Institute of Aeronautics Expands to Meet Demand

VIENNA TOWNSHIP, Ohio – Growth in the aviation industry and a massive wave of impending retirements are driving – or piloting – expansion at the Pittsburgh Institute of Aeronautics’ branch campus here.

The institute, which opened its branch campus here a decade ago, broke ground Tuesday on an 8,500-square-foot expansion to its space at Youngstown-Warren Regional Airport.

“A looming shortage” of certified maintenance mechanics is “on the horizon,” an urgent need that brought the institute of aeronautics to the airport a decade ago, remarked John Graham III, president and CEO. The school, in operation since 1929, trains aviation maintenance mechanics and aviation electronics technicians. The two-story expansion is expected to be completed nine months, he said.

The $1.5 million project will include renovation of the Pittsburgh Institute of Aeronautics existing space.

“The location is good because there are not as many technical schools operating here as the population can possibly benefit from,” said Suzanne Markle, executive vice president and chief operating officer. The branch has provided educational opportunities for dislocated workers in addition to younger students.

“The students who are here tend to have grown up in the types of families where they might have been turning wrenches with dad or working on cars or getting into mechanical things,” she said. “To take that knowledge and build upon it to get into the aviation industry is a very smooth transition for them.”

As the Federal Aviation Administration reminds the institute from time to time that “The safety of the national aerospace system depends upon what happens here,” Graham said.

David Mitchell, director of the Youngstown campus, detailed the demand at the ceremony held just before the groundbreaking. An analysis by the Atlanta Journal Constitution forecasts the aviation industry will need 34,000 new aircraft by 2031, and a pilot and technical outlook by aviation giant Boeing projects that commercial airlines will require 601,000 new aircraft maintenance technicians over the next 20 years to maintain that fleet.

At the same time, an industry magazine estimates that 76.6% of aviation mechanics and technicians are ages 50 and older. “Fully three-fourths of the licensed population could retire in the next 15 years,” Mitchell said. In the next few years, he continued, there will be 10,000 openings annually, increasing to 40,000 openings a year.

“Meeting this exponential demand for personnel will require facilities that rely on the latest digital technology to match the learning requirements of the new generation,” he remarked. “Here today, PIA’s making the investment in education that will open the door through which opportunity is already knocking.”

Over the past decade, nearly 500 students have graduated at the Youngstown campus, Markle said.

“Graduates from this campus have gone far away around the globe,” Graham said. “Many have stayed as local as right next door” with Winner Aviation, the airport fixed-base operator, he added.
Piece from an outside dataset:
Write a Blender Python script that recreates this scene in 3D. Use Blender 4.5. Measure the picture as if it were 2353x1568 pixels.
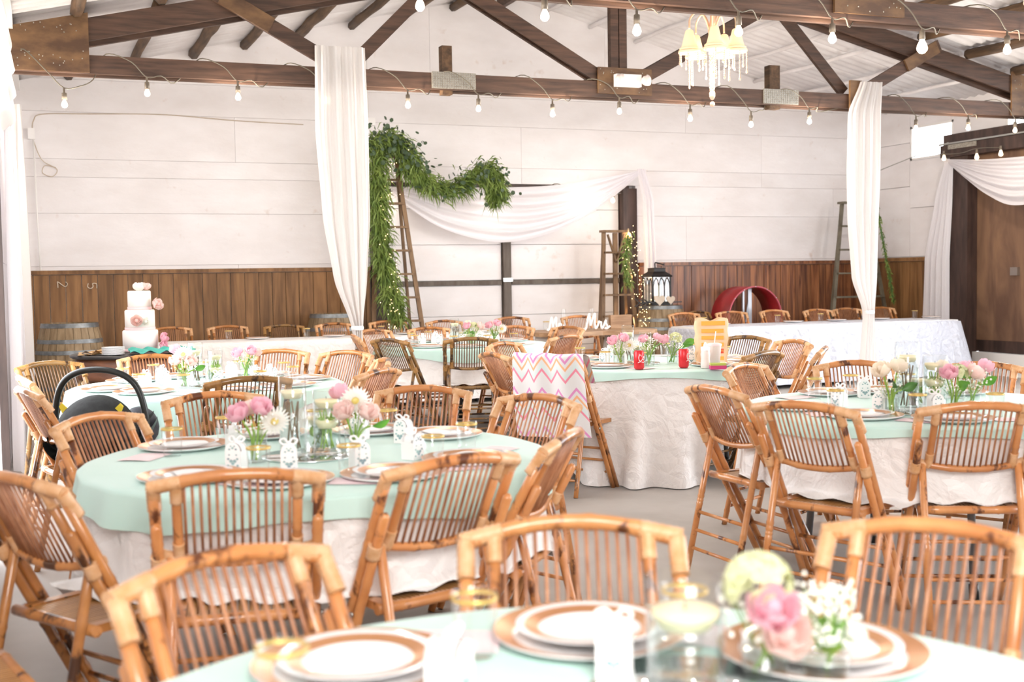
import bpy, math, random
from mathutils import Vector, Matrix
for o in list(bpy.data.objects): bpy.data.objects.remove(o)
random.seed(11)
S = bpy.context.scene
COL = S.collection
PI = math.pi
# ------------------------------------------------------------------ camera
cam = bpy.data.cameras.new('camera'); camo = bpy.data.objects.new('camera', cam); COL.objects.link(camo)
CP = Vector((0, 0, 1.34))
CR = Vector((0.92935484, -0.36886324, -0.01547525)); CU = Vector((0.03440812, 0.04480474, 0.99840303)); CF = Vector((0.36758082, 0.92840317, -0.0543314))
camo.matrix_world = Matrix(((CR.x, CU.x, -CF.x, CP.x), (CR.y, CU.y, -CF.y, CP.y), (CR.z, CU.z, -CF.z, CP.z), (0, 0, 0, 1)))
cam.sensor_width = 36; cam.lens = 36 * 2720 / 2353; cam.clip_start = .05; cam.clip_end = 200
cam.dof.use_dof = True; cam.dof.focus_distance = 7.5; cam.dof.aperture_fstop = 3.2
S.camera = camo
# ------------------------------------------------------------------ world and light
w = bpy.data.worlds.new('sky'); S.world = w; w.use_nodes = True
bg = w.node_tree.nodes['Background']; bg.inputs[0].default_value = (.93, .96, 1, 1); bg.inputs[1].default_value = 1.6
def area(name, loc, rot, sx, sy, power, color=(1, 1, 1)):
    l = bpy.data.lights.new(name, 'AREA'); l.shape = 'RECTANGLE'; l.size = sx; l.size_y = sy; l.energy = power; l.color = color
    o = bpy.data.objects.new(name, l); COL.objects.link(o); o.location = loc; o.rotation_euler = rot; return o
# photographer's soft flash above and behind the camera
area('flash_softbox', (.35, -1.0, 2.7), (math.radians(72), 0, math.radians(-22)), 1.6, 1.2, 27, (1, .97, .94))
S.view_settings.view_transform = 'Standard'; S.view_settings.look = 'None'; S.view_settings.gamma = 1
S.view_settings.use_curve_mapping = False; S.view_settings.exposure = 2.52

# ------------------------------------------------------------------ helpers
def hx(s):
    s = s.lstrip('#'); r = []
    for i in (0, 2, 4):
        v = int(s[i:i+2], 16) / 255; r.append(v / 12.92 if v <= .04045 else ((v + .055) / 1.055) ** 2.4)
    return (*r, 1)
MATS = {}
def nmat(name):
    m = bpy.data.materials.new(name); m.use_nodes = True; MATS[name] = m
    nt = m.node_tree; return m, nt, nt.nodes['Principled BSDF']
def coords(nt, stretch, rnd=True):
    tc = nt.nodes.new('ShaderNodeTexCoord'); mp = nt.nodes.new('ShaderNodeMapping'); mp.inputs['Scale'].default_value = stretch
    nt.links.new(tc.outputs['Object'], mp.inputs['Vector'])
    if rnd:
        oi = nt.nodes.new('ShaderNodeObjectInfo'); mu = nt.nodes.new('ShaderNodeMath'); mu.operation = 'MULTIPLY'; mu.inputs[1].default_value = 41.3
        nt.links.new(oi.outputs['Random'], mu.inputs[0]); nt.links.new(mu.outputs[0], mp.inputs['Location'])
    return mp.outputs[0]
def noise(nt, vec, scale, detail=4, rough=.55, dist=0):
    n = nt.nodes.new('ShaderNodeTexNoise'); n.inputs['Scale'].default_value = scale; n.inputs['Detail'].default_value = detail
    n.inputs['Roughness'].default_value = rough; n.inputs['Distortion'].default_value = dist
    nt.links.new(vec, n.inputs['Vector']); return n.outputs['Fac']
def ramp(nt, fac, stops):
    r = nt.nodes.new('ShaderNodeValToRGB'); e = r.color_ramp.elements
    while len(e) < len(stops): e.new(.5)
    for i, (p, c) in enumerate(stops): e[i].position = p; e[i].color = c
    nt.links.new(fac, r.inputs[0]); return r.outputs[0]
def randval(nt, col, amt):
    oi = nt.nodes.new('ShaderNodeObjectInfo'); mr = nt.nodes.new('ShaderNodeMapRange')
    mr.inputs['To Min'].default_value = 1 - amt; mr.inputs['To Max'].default_value = 1 + amt
    nt.links.new(oi.outputs['Random'], mr.inputs['Value'])
    h = nt.nodes.new('ShaderNodeHueSaturation'); nt.links.new(mr.outputs[0], h.inputs['Value']); nt.links.new(col, h.inputs['Color']); return h.outputs[0]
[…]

Winner Aviation Chairman and CEO Rick Hale said he has hired at least 10 mechanics and technicians out of the institute. The campus “definitely gives us access to talent that’s fresh and the ability to put people in while we need them,” he said.

Kyle McClellan of Mecca is studying to be an aircraft mechanic and work on everything from helicopters to blimps to airplanes – “anything that flies,” he said. He started at the institute for aeronautics last August and is preparing to finish there in December. His interest in aircraft dates back to age 14 when he and his father flew radio-controlled models.

“There’s a lot of opportunities, definitely,” he said.

In addition to serving a an anchor tenant at the airport, the Pittsburgh Institute of Aeronautics’ new construction will spur additional activity, said John Moliterno, executive director of the Western Reserve Port Authority, which operates the airport.

“We’re having opportunities and conversations right now with other entities about hangars and other things that are going to be done at this airport. Certainly this excites them as well,” he said. “It gets people much more excited in what we have going on here.”

Pictured above: John Moliterno, executive director of the Western Reserve Port Authority, and John Graham III, president and CEO of the Pittsburgh Institute of Aeronautics, at Tuesday’s press event.